On s’amuse également encore beaucoup avec la forme. Il y a eu le faux documentaire et le faux feuilleton, ici, c’est la fausse histoire vraie. Il y a encore des bribes d’entrevues, des voix off, des jeux sur les points de vue, mais la pièce de résistance est de créer de toute pièce l’incroyable fausse histoire vraie d’une bande de criminels des années 70 qui n’ont jamais existé.
C’était d’ailleurs l’idée farfelue de leur pitch initial à Radio-Canada: faire croire tout le long du meeting que ce qu’ils allaient raconter s’était véritablement déroulé.
S’il s’est encore affublé d’un des protagonistes, Létourneau se retrouve également avec un projet foncièrement très personnel. Librement inspiré de ses propres souvenirs de l’époque, il était important pour eux que les années 70 demeurent accessoires, et qu’on ne tombe jamais dans l’étalage de clichés, qu’importe le travail dantesque de leur reconstitution historique.
C’est d’ailleurs probablement l’une des raisons pourquoi Rivard a autant repoussé les limites de sa propre réalisation, qui a demandé davantage de préparation cette fois comme il ne s’agissait pas de ses propres textes. En pigeant grandement dans son immense et vieil amour des films noirs, il a fait appel à Patrick Lavoie pour pondre une grande trame sonore très orchestrale et omniprésente pour exprimer à l’écran tous les silences qui enveloppent les personnages régulièrement envahis de leur propre solitude.
Il avait également le désir d’agrandir les espaces et de laisser la caméra respirer, de ne pas se contenter de filmer des dialogues, mais bien d’impliquer le spectateur dans les situations de plus d’une façon.
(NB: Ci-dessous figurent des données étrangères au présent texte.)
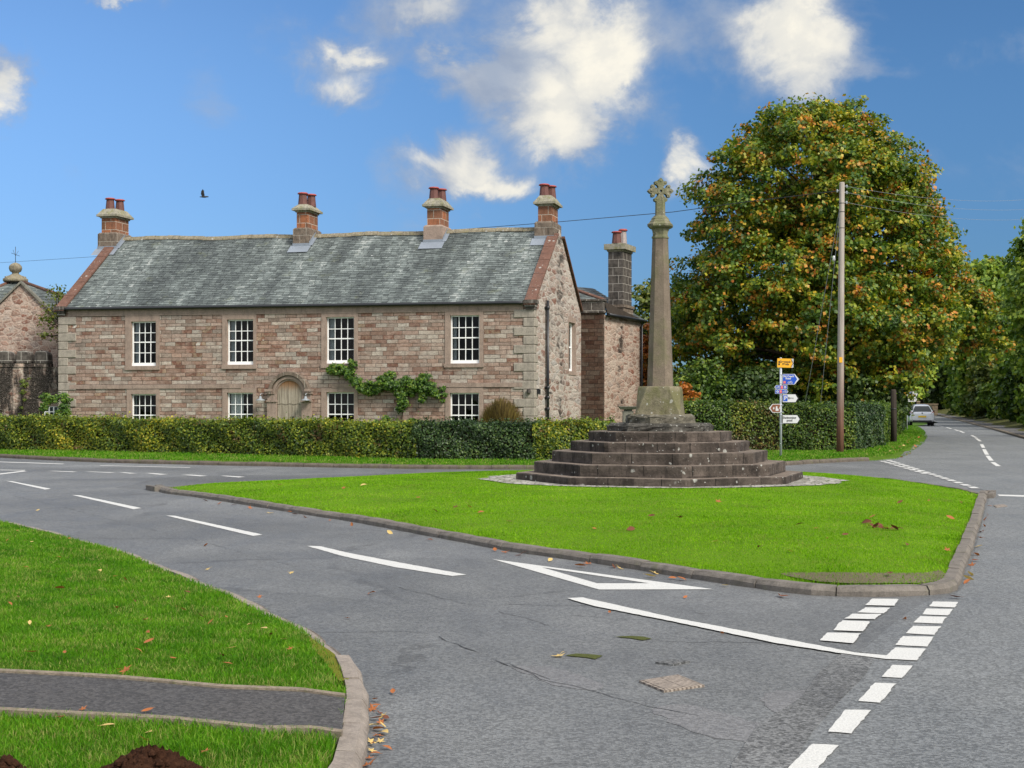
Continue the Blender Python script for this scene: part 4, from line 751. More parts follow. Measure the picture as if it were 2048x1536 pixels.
for (xl, xr, ysh, yc0, yc1, yp, shm, bmt, bx) in ((195.6, 232.8, 466, 433, 417, 394, 'chimney sandstone', 'chimney grey stone', .86), (586, 618, 456.4, 421, 408, 383, 'chimney sandstone', 'chimney grey stone', .70), (847, 885, 451, 413, 396, 372, 'chimney sandstone', 'dressed stone', .82), (1069, 1107.7, 443.5, 408, 390, 365.5, 'chimney sandstone', 'chimney grey stone', .80)):
    a, b = fac(xl, 470, WD / 2 - .7)[0], fac(xr, 470, WD / 2 - .7)[0]; cx = (a + b) / 2; mid = (xl + xr) / 2; bw = b - a
    ch = chimney(house, cx, WD / 2, rzf(cx) - .95, cz(mid, ysh), cz(mid, yc0), cz(mid, yc1), bw, 1.42, bw - .24, 1.16, shm, bmt, h=cz(mid, yp) - cz(mid, yc1) + .02, offs=((-.10, -.26), (.08, .26)), r=.21)
    mb = MB(); e = ez(cx); sl = (rzf(cx) - e) / (WD / 2); yy = WD / 2 - .72
    mb.box((cx - bw / 2 - .012, yy - .012, e + .06 + sl * (yy)), (cx + bw / 2 + .012, yy + 1.45, e + .06 + sl * yy + .16)); x0, x1 = cx - bw / 2 - .10, cx + bw / 2 + .10
    if x1 > -.3: x1 = -.36
    mb.face([(x0, yy - .42, e + .105 + sl * (yy - .42)), (x1, yy - .42, e + .105 + sl * (yy - .42)), (x1, yy + .02, e + .125 + sl * yy), (x0, yy + .02, e + .125 + sl * yy)])
    # stepped lead soaker on the right side of the stack
    if x1 < -1: mb.face([(cx + bw / 2 + .013, yy, e + .1 + sl * yy), (cx + bw / 2 + .013, WD / 2, rzf(cx) + .1), (cx + bw / 2 + .013, WD / 2, rzf(cx) + .26), (cx + bw / 2 + .013, yy, e + .28 + sl * yy)]); mb.face([(cx + bw / 2 + .012, yy, e + .125 + sl * yy), (cx + bw / 2 + .16, yy, e + .125 + sl * yy), (cx + bw / 2 + .16, WD / 2 - .12, rzf(cx) + .04), (cx + bw / 2 + .012, WD / 2 - .12, rzf(cx) + .04)])
    mb.build('flashing', 'lead', ch)
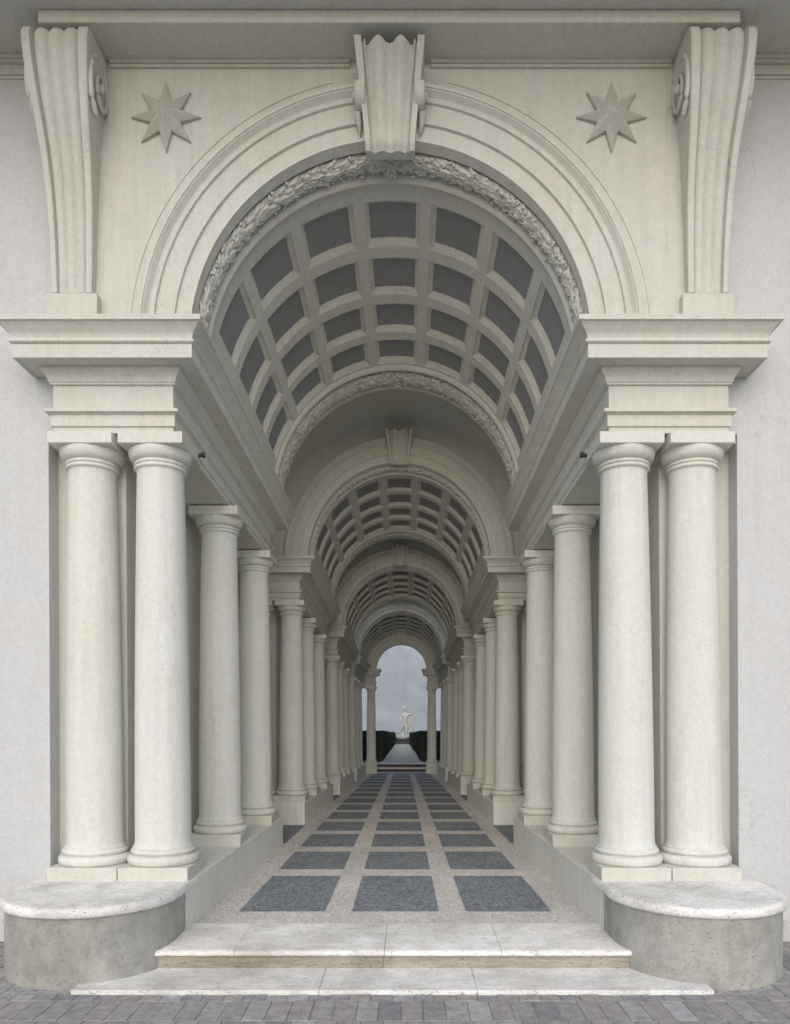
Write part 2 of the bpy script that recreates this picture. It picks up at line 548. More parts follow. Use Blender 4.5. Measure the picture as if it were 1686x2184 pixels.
for si, S in enumerate(SECT):
    for sx, side in ((-1, 'left'), (1, 'right')):
        entablature(sx, S, si == 0, f'moulded cream entablature over the {side} columns of the {S["word"]}')
        podium(sx, S, si == 0, f'low plastered podium carrying the {side} columns of the {S["word"]}')
        # pier with the aisle wall behind the columns
        y0, y1 = S['yc'] + (0.12 if si == 0 else 0.24) * s_of(S['yc']), (S['pod'] - 0.02)
        p = thing('pier_wall', f'plain plastered pier wall behind the {side} columns of the {S["word"]}', 'wall', (sx * 2.3 * s_of(y0), y0, zmap(y0, .15)), 'walls behind the columns')
        b = MB()
        ys = [y0 + (y1 - y0) * i / 4 for i in range(5)]
        rows = [[(sx * W(x, y, z0)[0], y, W(x, y, z0)[2]) for y in ys] for (x, z0) in ((3.2, 0.0), (2.14, 0.0), (2.14, 4.3), (3.2, 4.3))]
        b.grid(rows + [rows[0]])
        for e in (0, 4):
            b.add([r[e] for r in rows], [(0, 1, 2, 3)])
        b.build('masonry', 'column', p)

# ------------------------------------------------------------------ coffered vaults
RV, ZC = 1.5, 4.53
def vp(theta, y, h):
    r = RV - h
    return W(r * math.sin(theta), y, ZC + r * math.cos(theta))
PITCH, HALF = R_(21.7), R_(9.1)
ROWS = [(.182, .340), (.382, .530), (.570, .700), (.737, .856)]
PRE = [(0, 0), (.03, 0), (.03, -.022), (.1, -.022), (.102, .010), (.107, .026), (.115, .034), (.123, .026), (.128, .010), (.13, 0)]
POST = [(.868, 0), (.871, .010), (.876, .024), (.883, .030), (.889, .022), (.893, .0), (.894, -.015), (.984, -.015), (.984, .008), (1, .008)]

def theta_breaks():
    seg = []                       # (theta, coffer index or None for the step that starts here)
    edges = []
    for k in range(-3, 4):
        a, b = max(k * PITCH - HALF, -math.pi / 2), min(k * PITCH + HALF, math.pi / 2)
        edges.append((a, b, k))
    th = [(-math.pi / 2, None), (-R_(83), None)]
    prev = -R_(76)
    for a, b, k in edges:
        if prev is not None and a > prev + 1e-6:
            th += [(prev + (a - prev) * i / 2, None) for i in range(2)]
        th += [(a + (b - a) * i / 5, k) for i in range(5)]
        prev = b
    th += [(prev, None), (R_(79), None), (R_(85), None), (math.pi / 2, None)]
    return th

def leaf(b, u, v, h, ang, ln, wd, lift, mapf, mirror, curl=0.02):
    """one curled stucco leaf on the band, grown along direction ang in the (arc, depth) plane"""
    rows = []
    for i in range(6):
        t = i / 5
        wdt = wd * math.sin(math.pi * min(1, 0.12 + t * 0.88) ** 0.8) * (1 if i < 5 else 0.15)
        hh = h + lift * math.sin(math.pi * (0.15 + 0.75 * t)) - curl * (t - 0.6) * (t > 0.6)
        row = []
        for q, e in ((-1, -0.012), (-0.5, 0.004), (0, -0.003), (0.5, 0.004), (1, -0.012)):
            du = math.cos(ang) * t * ln - math.sin(ang) * q * wdt
            dv = math.sin(ang) * t * ln + math.cos(ang) * q * wdt
            row.append(mapf(mirror * (u + du), v + dv, hh + e))
        rows.append(row)
    b.grid(rows)

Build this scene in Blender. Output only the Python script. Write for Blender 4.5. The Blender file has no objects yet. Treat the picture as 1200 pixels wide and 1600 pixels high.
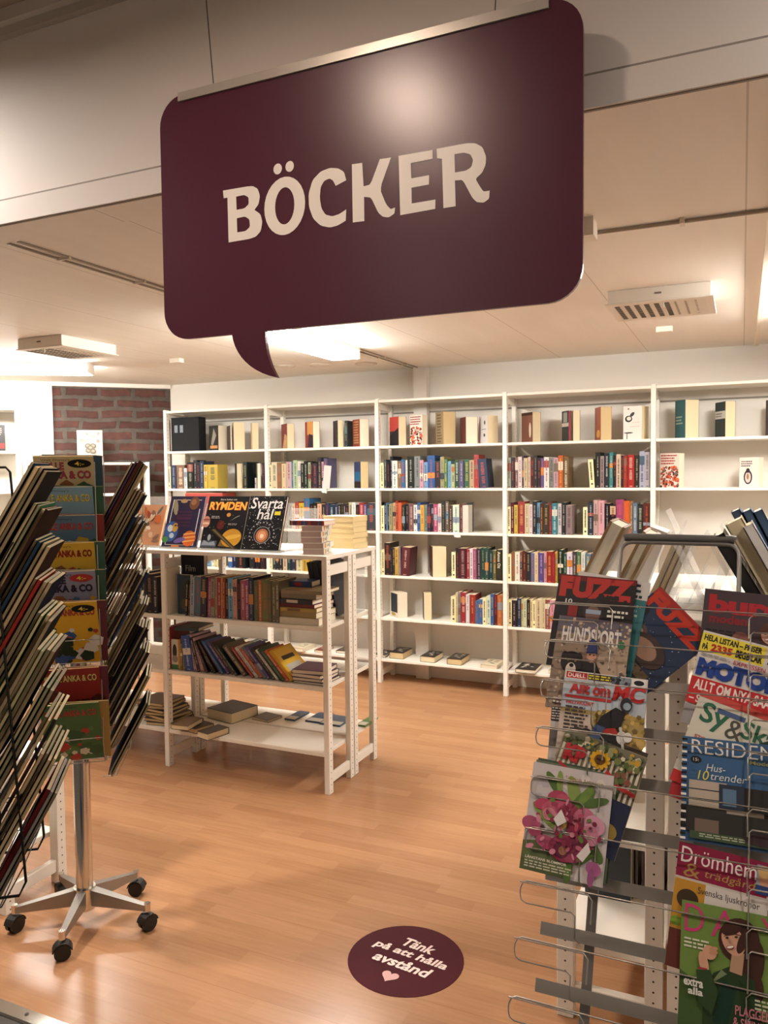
import bpy, math, random, re
from math import sin, cos, tan, atan, pi, radians, sqrt
from mathutils import Vector, Matrix
from mathutils.geometry import tessellate_polygon

random.seed(7)
SC = bpy.context.scene
COL = SC.collection

# ---------------------------------------------------------------- camera
FPX, PITCH, ROLL, YAW, CAMZ = 1235.0, .0485, -.0107, .4255, 1.66
_fw = Vector((-sin(YAW), cos(YAW), 0)); _rt = Vector((cos(YAW), sin(YAW), 0)); _up = Vector((0, 0, 1))
_w = _fw * cos(PITCH) - _up * sin(PITCH); _u2 = _up * cos(PITCH) + _fw * sin(PITCH)
_r = _rt * cos(ROLL) + _u2 * sin(ROLL); _u = _u2 * cos(ROLL) - _rt * sin(ROLL)
CPOS = Vector((0, 0, CAMZ))
cd = bpy.data.cameras.new('camera'); cam = bpy.data.objects.new('camera', cd); COL.objects.link(cam)
cd.sensor_fit = 'VERTICAL'; cd.sensor_height = 36.0; cd.lens = FPX / 1600 * 36.0
cam.matrix_world = Matrix(((_r.x, _u.x, -_w.x, 0), (_r.y, _u.y, -_w.y, 0), (_r.z, _u.z, -_w.z, CAMZ), (0, 0, 0, 1)))
cd.clip_start = .05
SC.camera = cam

# ---------------------------------------------------------------- world, exposure
SC.view_settings.view_transform = 'Standard'
SC.view_settings.look = 'None'
SC.view_settings.gamma = 1.0
SC.view_settings.use_curve_mapping = False
SC.view_settings.exposure = 0.0
wd = bpy.data.worlds.new('world'); SC.world = wd; wd.use_nodes = True
wd.node_tree.nodes['Background'].inputs[0].default_value = (1, .9, .8, 1)
wd.node_tree.nodes['Background'].inputs[1].default_value = 0.02

LAMP_COL = (1.0, .96, .90)
LAMP_POWER = 84.0          # emission strength of the fluorescent diffusers
HALL_FILL_POWER = 8.0          # emission strength of the fill tube added in the entrance
SPOT_POWER = 265.0          # emission strength of the front room downlight, base for the added header fills

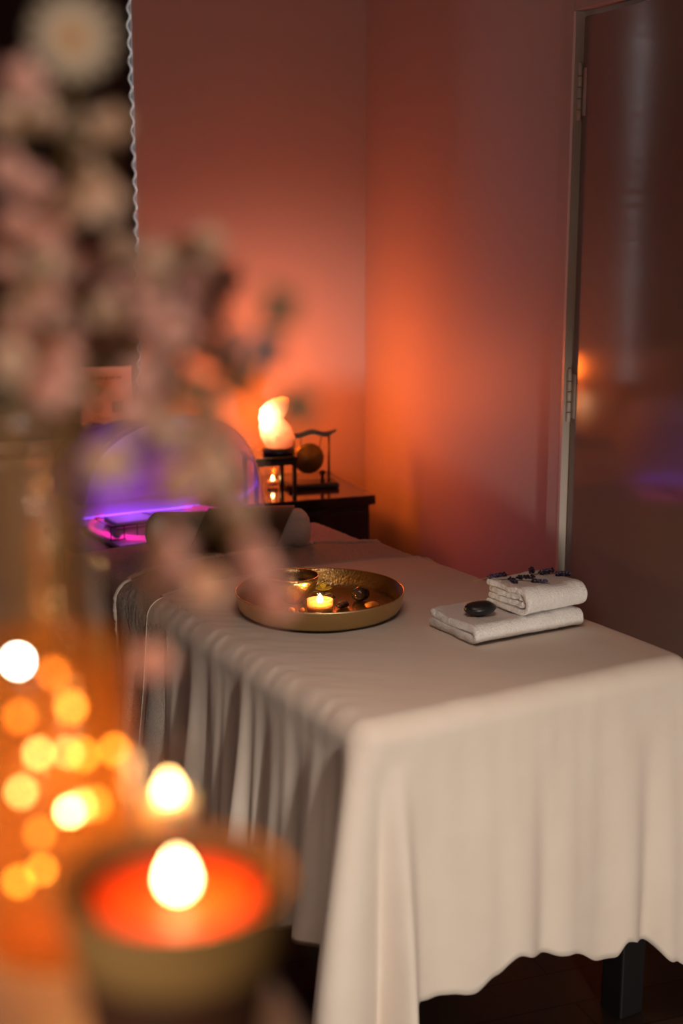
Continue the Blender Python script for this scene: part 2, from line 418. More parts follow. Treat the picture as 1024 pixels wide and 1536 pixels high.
def drape_sheet(name, bl, br, hem, z, mats, ds=.005, rows=46, bulge=.08):
    O = outline(bl, br, 0, ds); bm = bmesh.new(); cols = []
    nt_, na_ = 44, 8
    for (a, b, na, nb, s) in O:
        ei, ej = a - na * RE, b - nb * RE            # edge of the flat top
        spa = W / 2; spb = max(b, W / 2 - .02)
        col = []
        for i in range(nt_):
            t = 1 - (1 - i / nt_) ** 1.8
            qa = spa + (ei - spa) * t; qb = spb + (ej - spb) * t
            qb += bulge * (1 - (abs(qa - W / 2) / (W / 2)) ** 2.5) * sstep(qb, bl - .45, bl)
            col.append(bed(qa, qb, z + wrinkle(qa, qb)))
        hd = hem(s)
        for i in range(na_):
            th = (i / na_) * PI / 2
            F = fold(s, RE * th / 1.5 * .6) * math.sin(th)
            r = RE
            col.append(bed(ei + na * (r * math.sin(th) + F), ej + nb * (r * math.sin(th) + F), z - RE * (1 - math.cos(th)) + wrinkle(ei, ej) * math.cos(th)))
        for i in range(rows + 1):
            dep = RE * .6 + (hd - RE * .6) * (i / rows) ** 1.15
            zz = z - RE - (hd - RE) * (i / rows) ** 1.15
            F = fold(s, dep)
            # folds lean a little sideways as they fall
            col.append(bed(ei + na * (RE + F), ej + nb * (RE + F), zz))
        cols.append([bm.verts.new(p) for p in col])
    for A_, B_ in zip(cols, cols[1:]):
        for i in range(len(A_) - 1):
            bm.faces.new((A_[i], A_[i + 1], B_[i + 1], B_[i]))
    EL = [v.co.copy() for v in cols[0]]; ER = [v.co.copy() for v in cols[-1]]
    bmesh.ops.remove_doubles(bm, verts=bm.verts, dist=1e-5)
    edge = EL[::-1] + ER[1:]
    o = link(name, bm, mats)
    md = o.modifiers.new('thickness', 'SOLIDIFY'); md.thickness = .0025; md.offset = 0
    hb = bmesh.new(); tube(hb, [p + Vector((0, 0, .001)) for p in edge], .0026, 8); h_ = link('hem', hb, M['blanket_edge'], o); h_['label'] = 'pale rolled hem along the upper edge'
    return o

sheet = drape_sheet('bed_sheet', .915, .915, lambda s: interp(s, SHEET_HEM) + .004 * nz(s * 30, 1, 1), ZT, M['sheet'])
tag(sheet, 'large cream cotton sheet draped over the bed, hanging in soft folds to the floor', 'bed sheet')

def strip_cloth(name, b0, b1f, z, drop, mats, out=0.0, phase=0, thick=.008, pile=.002, foldk=1.0, border=0):
    """cloth lying across the bed from left hem to right hem; b1f(a) is its head-side edge"""
    bm = bmesh.new(); path = []
    n = 70
    for i in range(n): path.append(('L', 1 - i / n))
    for i in range(8): path.append(('LA', i / 8))
    for i in range(130): path.append(('T', i / 130))
    for i in range(8): path.append(('RA', i / 8))
    for i in range(31): path.append(('R', i / 30))
    ncol = 60; grid = []
    for kind, t in path:
        if kind in ('L', 'LA'): aa = 0
        elif kind == 'T': aa = RE + (W - 2 * RE) * t
        else: aa = W
        b1 = b1f(aa); row = []
        if kind == 'L': b1 += .03 * t * math.sin(phase + 3)
        for j in range(ncol + 1):
            b = b0 + (b1 - b0) * (j / ncol)
            s = -b
            if kind == 'L':
                dep = RE * .6 + (drop - RE) * t
                F = fold(s, dep, foldk) + .018 * math.sin(b * 38 + phase) * sstep(dep, .02, .3)
                p = bed(-out - F, b, z - RE - (drop - RE) * t)
            elif kind == 'LA':
                th = (1 - t) * PI / 2
                F = (fold(s, RE * th / 2.5, foldk) + .018 * math.sin(b * 38 + phase) * sstep(RE * .6, .02, .3)) * math.sin(th)
                p = bed(RE - (RE + out) * math.sin(th) - F, b, z - RE * (1 - math.cos(th)))
            elif kind == 'T':
                p = bed(aa, b, z + .6 * wrinkle(aa, b) + .002 * nz(aa * 9, b * 9, phase))
            elif kind == 'RA':
                th = t * PI / 2
                p = bed(W - RE + (RE + out) * math.sin(th), b, z - RE * (1 - math.cos(th)))
            else:
                p = bed(W + out + .02 * math.sin(b * 30) * t, b, z - RE - (drop - RE) * t)
            q = p + Vector((nz(p.x * 260, p.y * 260, p.z * 260), nz(p.x * 260 + 9, p.y * 260, p.z * 260), nz(p.x * 260, p.y * 260 + 5, p.z * 260))) * pile
            row.append(bm.verts.new(q))
        grid.append(row)
    E_ = [r_[-1].co.copy() for r_ in grid]
    for A_, B_ in zip(grid, grid[1:]):
        for j in range(ncol): bm.faces.new((A_[j], A_[j + 1], B_[j + 1], B_[j]))
    o = link(name, bm, mats)
    md = o.modifiers.new('thickness', 'SOLIDIFY'); md.thickness = thick; md.offset = 0
    if border:
        hb = bmesh.new(); tube(hb, [p + Vector((nz(p.x * 300, p.y * 300, p.z * 300), nz(p.x * 300, p.y * 300, 5), nz(p.y * 300, p.z * 300, 9))) * .004 for p in E_], border, 10)
        h_ = link('border', hb, M['blanket_edge'], o); h_['label'] = 'thick fluffy pale border'
    return o

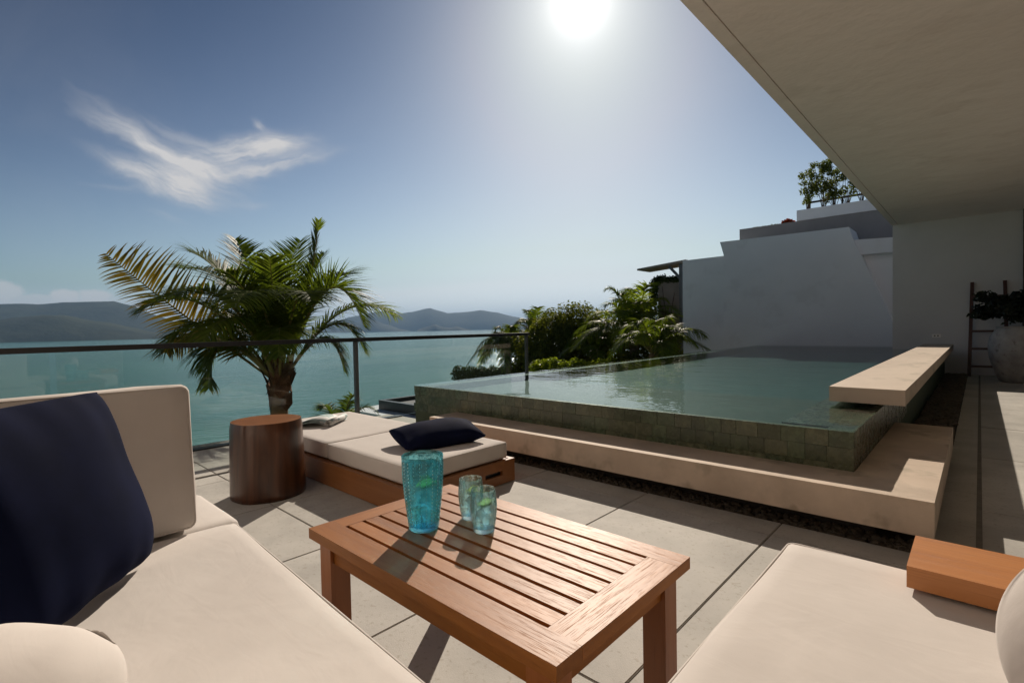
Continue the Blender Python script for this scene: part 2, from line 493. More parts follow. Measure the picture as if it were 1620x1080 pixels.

Enfin, cela prend moins de deux épisodes pour être déjà pleinement investi, intrigué et fasciné par un autre univers complètement éclaté, mais Dieu merci, il en reste encore huit autres pour, on l’espère, plonger encore davantage dans leur inimitable folie contrôlée. Avec toutes les pistes débroussaillées, et connaissant le savoir-faie des créateurs, un talent qui continue encore de nous épater après toutes ces années (réécouter leurs anciens projets permet de découvrir continuellement de nouvelles trouvailles dans leur génie), c’est un véritable cadeau que de se faire offrir C’est comme ça que je t’aime sur un plateau d’argent.
C’est comme ça que je t’aime arrive en intégralité sur ICI Tou.TV Extra dès ce vendredi 6 mars. Il n’y a pas encore de dates exactes quant à sa diffusion à la télé conventionnelle.
Les deux premiers épisodes sont également présentés en exclusivité ce jeudi soir 5 mars à 19h30, à la Cinémathèque québécoise dans le cadre des rendez-vous Québec Cinéma, en présence de plusieurs membres de l’équipe.